:: What is being asked ::
The complete listing should be restated exactly.

:: Provided data ::
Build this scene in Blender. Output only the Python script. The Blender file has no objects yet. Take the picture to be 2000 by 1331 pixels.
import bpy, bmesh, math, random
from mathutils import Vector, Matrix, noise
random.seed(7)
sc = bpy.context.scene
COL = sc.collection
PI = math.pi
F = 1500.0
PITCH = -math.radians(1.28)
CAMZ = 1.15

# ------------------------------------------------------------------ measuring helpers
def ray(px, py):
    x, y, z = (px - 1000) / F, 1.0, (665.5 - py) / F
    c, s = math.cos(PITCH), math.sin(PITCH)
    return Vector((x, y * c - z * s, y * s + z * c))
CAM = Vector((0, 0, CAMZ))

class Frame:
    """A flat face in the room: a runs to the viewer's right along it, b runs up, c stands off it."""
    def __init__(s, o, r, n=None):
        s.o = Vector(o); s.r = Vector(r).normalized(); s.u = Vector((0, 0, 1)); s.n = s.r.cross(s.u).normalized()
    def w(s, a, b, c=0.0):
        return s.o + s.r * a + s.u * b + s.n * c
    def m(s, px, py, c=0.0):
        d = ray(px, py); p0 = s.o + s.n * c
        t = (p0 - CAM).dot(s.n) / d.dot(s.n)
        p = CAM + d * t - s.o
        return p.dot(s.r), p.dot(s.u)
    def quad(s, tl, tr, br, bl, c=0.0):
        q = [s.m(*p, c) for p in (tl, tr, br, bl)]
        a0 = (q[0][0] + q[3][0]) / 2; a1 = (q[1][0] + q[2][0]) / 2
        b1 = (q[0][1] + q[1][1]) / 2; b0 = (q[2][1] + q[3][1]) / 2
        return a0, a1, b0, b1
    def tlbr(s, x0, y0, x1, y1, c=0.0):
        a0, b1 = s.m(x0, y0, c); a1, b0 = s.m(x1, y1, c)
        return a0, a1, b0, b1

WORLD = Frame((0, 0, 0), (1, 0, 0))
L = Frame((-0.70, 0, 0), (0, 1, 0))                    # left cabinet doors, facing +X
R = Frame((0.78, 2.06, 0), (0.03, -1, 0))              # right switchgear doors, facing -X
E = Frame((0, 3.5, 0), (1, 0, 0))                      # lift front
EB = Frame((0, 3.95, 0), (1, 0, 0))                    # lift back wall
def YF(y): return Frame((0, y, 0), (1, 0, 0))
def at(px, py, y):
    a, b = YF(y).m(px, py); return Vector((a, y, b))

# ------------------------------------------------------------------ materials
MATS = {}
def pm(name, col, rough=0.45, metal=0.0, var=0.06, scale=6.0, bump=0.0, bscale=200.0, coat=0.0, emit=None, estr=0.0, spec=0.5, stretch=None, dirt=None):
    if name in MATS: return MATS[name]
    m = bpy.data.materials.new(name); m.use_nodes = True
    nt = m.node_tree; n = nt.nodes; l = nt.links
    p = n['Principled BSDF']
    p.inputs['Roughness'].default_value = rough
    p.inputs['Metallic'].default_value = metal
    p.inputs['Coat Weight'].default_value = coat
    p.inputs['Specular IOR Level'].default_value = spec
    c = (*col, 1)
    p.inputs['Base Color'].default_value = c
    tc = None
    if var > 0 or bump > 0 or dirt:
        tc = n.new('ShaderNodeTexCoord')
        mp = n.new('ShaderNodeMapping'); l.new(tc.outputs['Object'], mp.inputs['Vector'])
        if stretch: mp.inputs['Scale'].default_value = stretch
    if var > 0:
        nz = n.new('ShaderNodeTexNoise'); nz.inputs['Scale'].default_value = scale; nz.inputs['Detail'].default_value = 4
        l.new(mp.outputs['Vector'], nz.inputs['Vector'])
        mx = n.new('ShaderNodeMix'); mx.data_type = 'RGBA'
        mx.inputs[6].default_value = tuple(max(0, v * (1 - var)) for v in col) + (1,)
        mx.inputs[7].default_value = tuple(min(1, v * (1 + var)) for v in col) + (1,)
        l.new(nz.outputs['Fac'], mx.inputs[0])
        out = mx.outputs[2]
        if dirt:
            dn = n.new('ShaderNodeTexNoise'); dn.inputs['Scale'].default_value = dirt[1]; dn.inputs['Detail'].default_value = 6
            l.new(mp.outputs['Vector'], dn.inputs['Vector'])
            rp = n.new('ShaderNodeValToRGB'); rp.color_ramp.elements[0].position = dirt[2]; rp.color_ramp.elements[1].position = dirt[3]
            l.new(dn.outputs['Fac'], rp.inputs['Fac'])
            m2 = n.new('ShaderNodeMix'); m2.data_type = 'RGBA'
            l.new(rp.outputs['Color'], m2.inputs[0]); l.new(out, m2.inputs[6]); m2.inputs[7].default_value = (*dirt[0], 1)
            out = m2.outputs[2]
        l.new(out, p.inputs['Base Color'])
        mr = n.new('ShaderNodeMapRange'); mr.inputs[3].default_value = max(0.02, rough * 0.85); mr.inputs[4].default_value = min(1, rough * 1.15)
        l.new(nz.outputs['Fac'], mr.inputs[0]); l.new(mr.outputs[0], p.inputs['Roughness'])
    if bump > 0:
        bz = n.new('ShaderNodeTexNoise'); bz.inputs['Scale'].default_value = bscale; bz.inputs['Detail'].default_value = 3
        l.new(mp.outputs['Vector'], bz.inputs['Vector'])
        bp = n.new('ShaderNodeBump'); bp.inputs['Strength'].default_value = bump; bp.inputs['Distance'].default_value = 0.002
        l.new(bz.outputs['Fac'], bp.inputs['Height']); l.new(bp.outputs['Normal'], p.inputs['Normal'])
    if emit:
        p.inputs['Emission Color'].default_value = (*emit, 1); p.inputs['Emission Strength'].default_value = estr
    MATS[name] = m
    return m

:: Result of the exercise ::
Build this scene in Blender. Output only the Python script. The Blender file has no objects yet. Take the picture to be 2000 by 1331 pixels.
import bpy, bmesh, math, random
from mathutils import Vector, Matrix, noise
random.seed(7)
sc = bpy.context.scene
COL = sc.collection
PI = math.pi
F = 1500.0
PITCH = -math.radians(1.28)
CAMZ = 1.15

# ------------------------------------------------------------------ measuring helpers
def ray(px, py):
    x, y, z = (px - 1000) / F, 1.0, (665.5 - py) / F
    c, s = math.cos(PITCH), math.sin(PITCH)
    return Vector((x, y * c - z * s, y * s + z * c))
CAM = Vector((0, 0, CAMZ))

class Frame:
    """A flat face in the room: a runs to the viewer's right along it, b runs up, c stands off it."""
    def __init__(s, o, r, n=None):
        s.o = Vector(o); s.r = Vector(r).normalized(); s.u = Vector((0, 0, 1)); s.n = s.r.cross(s.u).normalized()
    def w(s, a, b, c=0.0):
        return s.o + s.r * a + s.u * b + s.n * c
    def m(s, px, py, c=0.0):
        d = ray(px, py); p0 = s.o + s.n * c
        t = (p0 - CAM).dot(s.n) / d.dot(s.n)
        p = CAM + d * t - s.o
        return p.dot(s.r), p.dot(s.u)
    def quad(s, tl, tr, br, bl, c=0.0):
        q = [s.m(*p, c) for p in (tl, tr, br, bl)]
        a0 = (q[0][0] + q[3][0]) / 2; a1 = (q[1][0] + q[2][0]) / 2
        b1 = (q[0][1] + q[1][1]) / 2; b0 = (q[2][1] + q[3][1]) / 2
        return a0, a1, b0, b1
    def tlbr(s, x0, y0, x1, y1, c=0.0):
        a0, b1 = s.m(x0, y0, c); a1, b0 = s.m(x1, y1, c)
        return a0, a1, b0, b1

WORLD = Frame((0, 0, 0), (1, 0, 0))
L = Frame((-0.70, 0, 0), (0, 1, 0))                    # left cabinet doors, facing +X
R = Frame((0.78, 2.06, 0), (0.03, -1, 0))              # right switchgear doors, facing -X
E = Frame((0, 3.5, 0), (1, 0, 0))                      # lift front
EB = Frame((0, 3.95, 0), (1, 0, 0))                    # lift back wall
def YF(y): return Frame((0, y, 0), (1, 0, 0))
def at(px, py, y):
    a, b = YF(y).m(px, py); return Vector((a, y, b))

# ------------------------------------------------------------------ materials
MATS = {}
def pm(name, col, rough=0.45, metal=0.0, var=0.06, scale=6.0, bump=0.0, bscale=200.0, coat=0.0, emit=None, estr=0.0, spec=0.5, stretch=None, dirt=None):
    if name in MATS: return MATS[name]
    m = bpy.data.materials.new(name); m.use_nodes = True
    nt = m.node_tree; n = nt.nodes; l = nt.links
    p = n['Principled BSDF']
    p.inputs['Roughness'].default_value = rough
    p.inputs['Metallic'].default_value = metal
    p.inputs['Coat Weight'].default_value = coat
    p.inputs['Specular IOR Level'].default_value = spec
    c = (*col, 1)
    p.inputs['Base Color'].default_value = c
    tc = None
    if var > 0 or bump > 0 or dirt:
        tc = n.new('ShaderNodeTexCoord')
        mp = n.new('ShaderNodeMapping'); l.new(tc.outputs['Object'], mp.inputs['Vector'])
        if stretch: mp.inputs['Scale'].default_value = stretch
    if var > 0:
        nz = n.new('ShaderNodeTexNoise'); nz.inputs['Scale'].default_value = scale; nz.inputs['Detail'].default_value = 4
        l.new(mp.outputs['Vector'], nz.inputs['Vector'])
        mx = n.new('ShaderNodeMix'); mx.data_type = 'RGBA'
        mx.inputs[6].default_value = tuple(max(0, v * (1 - var)) for v in col) + (1,)
        mx.inputs[7].default_value = tuple(min(1, v * (1 + var)) for v in col) + (1,)
        l.new(nz.outputs['Fac'], mx.inputs[0])
        out = mx.outputs[2]
        if dirt:
            dn = n.new('ShaderNodeTexNoise'); dn.inputs['Scale'].default_value = dirt[1]; dn.inputs['Detail'].default_value = 6
            l.new(mp.outputs['Vector'], dn.inputs['Vector'])
            rp = n.new('ShaderNodeValToRGB'); rp.color_ramp.elements[0].position = dirt[2]; rp.color_ramp.elements[1].position = dirt[3]
            l.new(dn.outputs['Fac'], rp.inputs['Fac'])
            m2 = n.new('ShaderNodeMix'); m2.data_type = 'RGBA'
            l.new(rp.outputs['Color'], m2.inputs[0]); l.new(out, m2.inputs[6]); m2.inputs[7].default_value = (*dirt[0], 1)
            out = m2.outputs[2]
        l.new(out, p.inputs['Base Color'])
        mr = n.new('ShaderNodeMapRange'); mr.inputs[3].default_value = max(0.02, rough * 0.85); mr.inputs[4].default_value = min(1, rough * 1.15)
        l.new(nz.outputs['Fac'], mr.inputs[0]); l.new(mr.outputs[0], p.inputs['Roughness'])
    if bump > 0:
        bz = n.new('ShaderNodeTexNoise'); bz.inputs['Scale'].default_value = bscale; bz.inputs['Detail'].default_value = 3
        l.new(mp.outputs['Vector'], bz.inputs['Vector'])
        bp = n.new('ShaderNodeBump'); bp.inputs['Strength'].default_value = bump; bp.inputs['Distance'].default_value = 0.002
        l.new(bz.outputs['Fac'], bp.inputs['Height']); l.new(bp.outputs['Normal'], p.inputs['Normal'])
    if emit:
        p.inputs['Emission Color'].default_value = (*emit, 1); p.inputs['Emission Strength'].default_value = estr
    MATS[name] = m
    return m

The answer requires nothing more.